Quando noi occidentali dei paesi ad alto reddito, ben nutriti e spesso in sovrappeso, diciamo di avere fame probabilmente intendiamo dire che abbiamo un po’ d’appetito, o voglia di mangiare qualcosa di buono, anche nei momenti in cui in realtà non abbiamo bisogno di cibo. La vera fame è tutt’altra cosa.
Il film Hunger, diretto da Steve McQueen e interpretato da Michael Fassbender nel 2008, mette in scena in modo drammaticamente eloquente la morte per fame di Bobby Sands, primo di dieci prigionieri detenuti “at her Majesty’s pleasure” (cioè a tempo indeterminato) durante il premierato della defunta Dame Margaret Thatcher.
La scelta di Fassbender di digiunare davvero per interpretare il ruolo, e quella di Sands di far ricorso alla secolare tradizione celtica dello sciopero della fame come strumento per scuotere le coscienze anche a costo della propria vita, sono state entrambe volontarie. A milioni di irlandesi, tra il 1845 e il 1849, il digiuno e la fame furono invece imposti.
Il durissimo film di Steve McQueen ripercorre il tragico destino di un uomo che ha compiuto una scelta fatale. Se immaginiamo Sands-Fassbender moltiplicato per milioni di uomini, donne e bambini, potremmo forse farci almeno una pallida idea di cosa è stata la carestia irlandese.
Come una terra distrutta dal terremoto, dopo la Grande Carestia che privò milioni di persone del loro alimento base, le patate, l’Irlanda non fu più la stessa. La geografia, il tessuto sociale, l’economia e la cultura del Paese, per citare W.B. Yeats “changed utterly”: cambiarono completamente. In Irlanda la carestia del 19esimo secolo è nota con l’espressione in lingua locale “An t-Ocras Mór”, cioè la grande fame, che è anche il titolo di uno dei libri più approfonditi e ben documentati sull’argomento, scritto da Cecil Fitzgerald Woodham-Smith nel 1962.

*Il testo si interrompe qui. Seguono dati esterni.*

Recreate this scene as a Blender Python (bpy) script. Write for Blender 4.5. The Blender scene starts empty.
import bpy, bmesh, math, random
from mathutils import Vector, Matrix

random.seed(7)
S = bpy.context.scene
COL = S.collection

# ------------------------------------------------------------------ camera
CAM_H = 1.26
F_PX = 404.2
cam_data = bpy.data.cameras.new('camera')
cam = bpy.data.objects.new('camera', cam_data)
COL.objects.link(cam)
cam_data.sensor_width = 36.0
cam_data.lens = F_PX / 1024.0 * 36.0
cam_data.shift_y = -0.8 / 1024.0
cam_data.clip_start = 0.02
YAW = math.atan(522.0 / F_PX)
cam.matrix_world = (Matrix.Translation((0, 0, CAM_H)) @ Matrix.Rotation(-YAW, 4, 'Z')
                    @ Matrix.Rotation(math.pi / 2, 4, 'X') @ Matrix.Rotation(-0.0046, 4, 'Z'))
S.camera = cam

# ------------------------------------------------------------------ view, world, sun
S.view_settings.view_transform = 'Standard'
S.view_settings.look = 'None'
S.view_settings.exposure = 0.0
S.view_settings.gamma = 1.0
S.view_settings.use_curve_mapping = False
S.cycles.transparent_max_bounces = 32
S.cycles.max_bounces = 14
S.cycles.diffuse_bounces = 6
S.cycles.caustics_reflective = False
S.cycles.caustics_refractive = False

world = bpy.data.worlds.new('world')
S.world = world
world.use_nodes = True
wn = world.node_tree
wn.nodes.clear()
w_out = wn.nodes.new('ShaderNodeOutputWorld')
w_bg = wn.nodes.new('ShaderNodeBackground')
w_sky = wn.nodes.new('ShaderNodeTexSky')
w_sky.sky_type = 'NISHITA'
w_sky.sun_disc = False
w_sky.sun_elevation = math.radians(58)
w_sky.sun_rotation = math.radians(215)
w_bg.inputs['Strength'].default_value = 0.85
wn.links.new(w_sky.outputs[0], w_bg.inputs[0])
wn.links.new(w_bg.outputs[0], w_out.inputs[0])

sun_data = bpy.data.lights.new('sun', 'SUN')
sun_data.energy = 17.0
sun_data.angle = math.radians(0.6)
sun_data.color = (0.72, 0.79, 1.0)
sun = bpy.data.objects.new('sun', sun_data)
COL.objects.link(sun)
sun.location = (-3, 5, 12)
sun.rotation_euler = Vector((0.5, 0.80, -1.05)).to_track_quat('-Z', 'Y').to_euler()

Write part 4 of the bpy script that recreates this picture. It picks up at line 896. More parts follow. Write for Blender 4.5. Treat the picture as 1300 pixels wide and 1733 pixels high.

La fame, che provocò la morte di oltre un milione di irlandesi e costrinse all’emigrazione un numero ancora maggiore di loro, non fu la conseguenza di un’azione consapevole – come nel caso di Fassbender e Sands – o addirittura colpevole, anche se diversi commentatori dell’epoca come Sir Charles Trevelyan indicavano “l’indolenza degli irlandesi” quale causa della loro stessa rovina: «Il male contro cui dobbiamo combattere non è quello materiale della Carestia ma quello morale, che appartiene al carattere egoista, perverso e turbolento di questa gente».
La vera causa è invece da ricercare nella congiunzione tra il sistema economico-politico dell’epoca e l’arrivo fortuito della phytophthora infestans proveniente dall’altra parte dell’Atlantico, un parassita comunemente noto come “fungo delle patate” (“the potato blight”) che si diffuse anche in altre zone d’Europa, ma senza i devastanti effetti causati in Irlanda.
Due dei film in programma per l’edizione speciale online IRISH FILM FESTA Silver Stream, parlano proprio della tragedia delle “Prátaí Dubha“, le patate nere.
The Hunger: The Story of the Irish Famine è un documentario di struttura classica nel quale diversi studiosi, sulla base di approfondite ricerche, affrontano l’argomento dal punto di vista storico, politico e culturale. Un film divulgativo, utile per chi desidera saperne di più su “An t-Ocras Mór” e ricavare così una visione più ampia dei fatti. L’aspetto più doloroso della vicenda è che, mentre ampi strati della popolazione irlandese stavano letteralmente morendo di fame o per malattie derivanti dalla malnutrizione, per tutta la durata della carestia il Paese rifornì giornalmente di cibo la vicina Inghilterra.
Arracht (Monster) è invece un film d’autore, recitato in lingua irlandese e realizzato con un budget molto ristretto, che descrive la mostruosità della carestia.
La fame è un mostro: come il tremendo parassita che fa marcire le patate, è una piaga terribile che indebolisce e divora non solo i corpi e le anime, ma anche i rapporti umani, causando spaventosi episodi di violenza. Una devastazione, letale e senza ritorno. Eppure, nonostante tanti orrori, qualcuno riesce a salvarsi, qualcuno guarisce dalle ferite provocate dal mostro.